◆ **What the task requires**: Omit the pictures and print exactly the lines of the listing below, starting at the first and ending at the line containing "col = C.collection".

◆ **Provided material**:

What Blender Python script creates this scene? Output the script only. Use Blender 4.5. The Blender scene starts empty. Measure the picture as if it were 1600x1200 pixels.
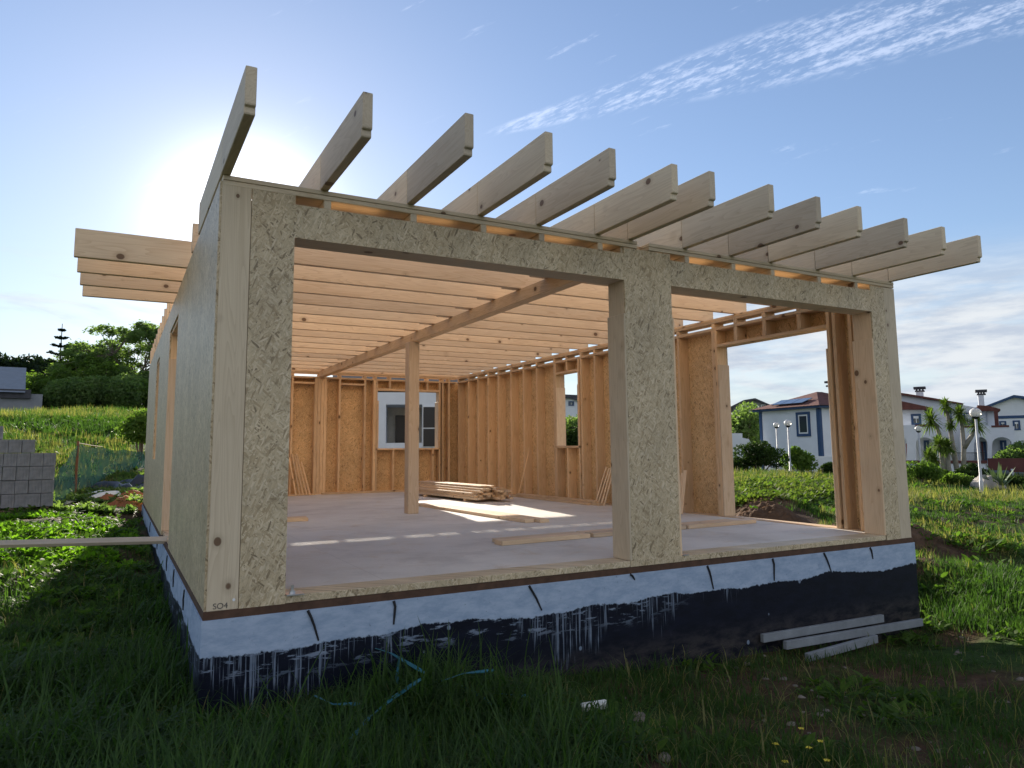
import bpy, bmesh, math, random
import numpy as np
from mathutils import Matrix, Vector, Euler
random.seed(7); rng = np.random.default_rng(11)
C = bpy.context.scene
col = C.collection

# ------------------------------------------------------------------ camera
CAM = np.array([-0.5166, -4.9378, 1.0197]); YAW, PIT, ROL = 0.4975, 0.1171, -0.0093; F, CY = 1133.2, 570.0
fw = np.array([math.sin(YAW)*math.cos(PIT), math.cos(YAW)*math.cos(PIT), math.sin(PIT)])
rt = np.array([math.cos(YAW), -math.sin(YAW), 0.]); up = np.cross(rt, fw)
cr, sr = math.cos(ROL), math.sin(ROL)
AX = np.array([cr*rt+sr*up, -sr*rt+cr*up, fw])
cd = bpy.data.cameras.new('camera'); cam = bpy.data.objects.new('camera', cd); col.objects.link(cam)
M3 = Matrix([[AX[0][i], AX[1][i], -AX[2][i]] for i in range(3)])
cam.matrix_world = Matrix.Translation(Vector(CAM)) @ M3.to_4x4()
cd.sensor_fit = 'HORIZONTAL'; cd.sensor_width = 36; cd.lens = 36*F/1600
cd.shift_y = (CY-600)/1600; cd.clip_start = .05; cd.clip_end = 5000
C.camera = cam
C.render.resolution_x, C.render.resolution_y = 1024, 768

def ray(px, py): return AX.T @ np.array([(px-800)/F, (CY-py)/F, 1.])
def at(px, py, D):                       # point seen at a pixel, D metres away on plan
    d = ray(px, py); return CAM + d*(D/math.hypot(d[0], d[1]))
def on(px, py, ax, v):
    d = ray(px, py); return CAM + d*((v-CAM[ax])/d[ax])

# ------------------------------------------------------------------ light
SUN_AZ, SUN_EL = math.radians(8.0), math.radians(16.7)
sd = Vector((math.sin(SUN_AZ)*math.cos(SUN_EL), math.cos(SUN_AZ)*math.cos(SUN_EL), math.sin(SUN_EL)))
ld = bpy.data.lights.new('sun', 'SUN'); ld.energy = 5.0; ld.angle = math.radians(.53); ld.color = (1, .90, .76)
lo = bpy.data.objects.new('sun', ld); col.objects.link(lo); lo.rotation_euler = sd.to_track_quat('Z', 'Y').to_euler(); lo.location = (0, 0, 30)
C.view_settings.view_transform = 'Standard'; C.view_settings.look = 'None'; C.view_settings.gamma = 1
C.view_settings.exposure = 1.15
C.render.engine = 'CYCLES'
C.cycles.max_bounces = 10; C.cycles.diffuse_bounces = 6

class NT:
    def __init__(s, tree): s.t = tree; s.n = tree.nodes; s.l = tree.links
    def node(s, ty, **k):
        n = s.n.new(ty)
        for a, b in k.items(): setattr(n, a, b)
        return n
    def put(s, sock, v):
        if isinstance(v, bpy.types.NodeSocket): s.l.new(v, sock)
        elif v is not None:
            try: sock.default_value = v
            except Exception: sock.default_value = tuple(v)+(1,)
    def math(s, op, a, b=None, c=None, clamp=False):
        n = s.node('ShaderNodeMath', operation=op); n.use_clamp = clamp
        for i, v in enumerate((a, b, c)):
            if v is not None: s.put(n.inputs[i], v)
        return n.outputs[0]
    def vmath(s, op, a, b=None):
        n = s.node('ShaderNodeVectorMath', operation=op); s.put(n.inputs[0], a)
        if b is not None: s.put(n.inputs[1], b)
        return n.outputs[1] if op in ('DOT_PRODUCT', 'LENGTH', 'DISTANCE') else n.outputs[0]
    def mix(s, f, a, b, mode='MIX'):
        n = s.node('ShaderNodeMix', data_type='RGBA', blend_type=mode); n.clamp_factor = True
        s.put(n.inputs[0], f); s.put(n.inputs[6], a); s.put(n.inputs[7], b); return n.outputs[2]
    def noise(s, v, scale=5, detail=4, rough=.5, dist=0):
        n = s.node('ShaderNodeTexNoise'); s.put(n.inputs['Vector'], v)
        n.inputs['Scale'].default_value = scale; n.inputs['Detail'].default_value = detail
        n.inputs['Roughness'].default_value = rough; n.inputs['Distortion'].default_value = dist
        return n.outputs['Fac'], n.outputs['Color']
    def voro(s, v, scale=5, feat='F1', rand=1):
        n = s.node('ShaderNodeTexVoronoi', feature=feat); s.put(n.inputs['Vector'], v); n.inputs['Scale'].default_value = scale
        n.inputs['Randomness'].default_value = rand
        return n.outputs[0], (n.outputs[1] if len(n.outputs) > 1 else None)
    def map(s, v, scale=(1, 1, 1), rot=(0, 0, 0), loc=(0, 0, 0)):
        n = s.node('ShaderNodeMapping'); s.put(n.inputs[0], v); n.inputs[1].default_value = loc; n.inputs[2].default_value = rot; n.inputs[3].default_value = scale
        return n.outputs[0]
    def ramp(s, f, stops):
        n = s.node('ShaderNodeValToRGB'); s.put(n.inputs[0], f); e = n.color_ramp.elements
        while len(e) < len(stops): e.new(.5)
        for i, (p, c) in enumerate(stops):
            e[i].position = p; e[i].color = (c, c, c, 1) if isinstance(c, (int, float)) else tuple(c)+(1,)
        return n.outputs[0]
    def rng(s, v, a, b, c=0, d=1, smooth=True):
        n = s.node('ShaderNodeMapRange'); n.interpolation_type = 'SMOOTHSTEP' if smooth else 'LINEAR'
        s.put(n.inputs[0], v)
        for i, x in enumerate((a, b, c, d)): s.put(n.inputs[i+1], x)
        return n.outputs[0]
    def xyz(s, v):
        n = s.node('ShaderNodeSeparateXYZ'); s.put(n.inputs[0], v); return n.outputs
    def comb(s, x, y, z):
        n = s.node('ShaderNodeCombineXYZ')
        for i, v in enumerate((x, y, z)): s.put(n.inputs[i], v)
        return n.outputs[0]

# sky: Nishita + cirrus band + low stratus, all laid out by compass direction
w = bpy.data.worlds.new('World'); C.world = w; w.use_nodes = True
k = NT(w.node_tree); k.n.clear()
out = k.node('ShaderNodeOutputWorld'); bg = k.node('ShaderNodeBackground'); k.l.new(bg.outputs[0], out.inputs[0])
sky = k.node('ShaderNodeTexSky', sky_type='NISHITA'); sky.sun_disc = False
sky.sun_elevation = SUN_EL; sky.sun_rotation = SUN_AZ; sky.air_density = 1.0; sky.dust_density = .15; sky.ozone_density = 2.6; sky.altitude = 50
g = k.node('ShaderNodeTexCoord').outputs['Generated']
dn = k.vmath('NORMALIZE', g); X, Y, Z = k.xyz(dn)[:3]
az = k.math('MULTIPLY', k.math('ARCTAN2', X, Y), 57.2958); el = k.math('MULTIPLY', k.math('ARCSINE', Z), 57.2958)
SKYS = 0.080
base = k.mix(1.0, sky.outputs[0], (SKYS*1.02, SKYS*1.0, SKYS*1.05, 1), 'MULTIPLY')
bw = k.node('ShaderNodeRGBToBW'); k.put(bw.inputs[0], base); base = k.mix(.14, base, bw.outputs[0])
cmp_ = k.node('ShaderNodeVectorMath', operation='SCALE'); k.put(cmp_.inputs[0], base); k.put(cmp_.inputs[3], k.math('DIVIDE', 1.22, k.math('MULTIPLY_ADD', bw.outputs[0], 1.15, 1.0))); base = cmp_.outputs[0]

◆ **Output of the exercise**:
What Blender Python script creates this scene? Output the script only. Use Blender 4.5. The Blender scene starts empty. Measure the picture as if it were 1600x1200 pixels.
import bpy, bmesh, math, random
import numpy as np
from mathutils import Matrix, Vector, Euler
random.seed(7); rng = np.random.default_rng(11)
C = bpy.context.scene
col = C.collection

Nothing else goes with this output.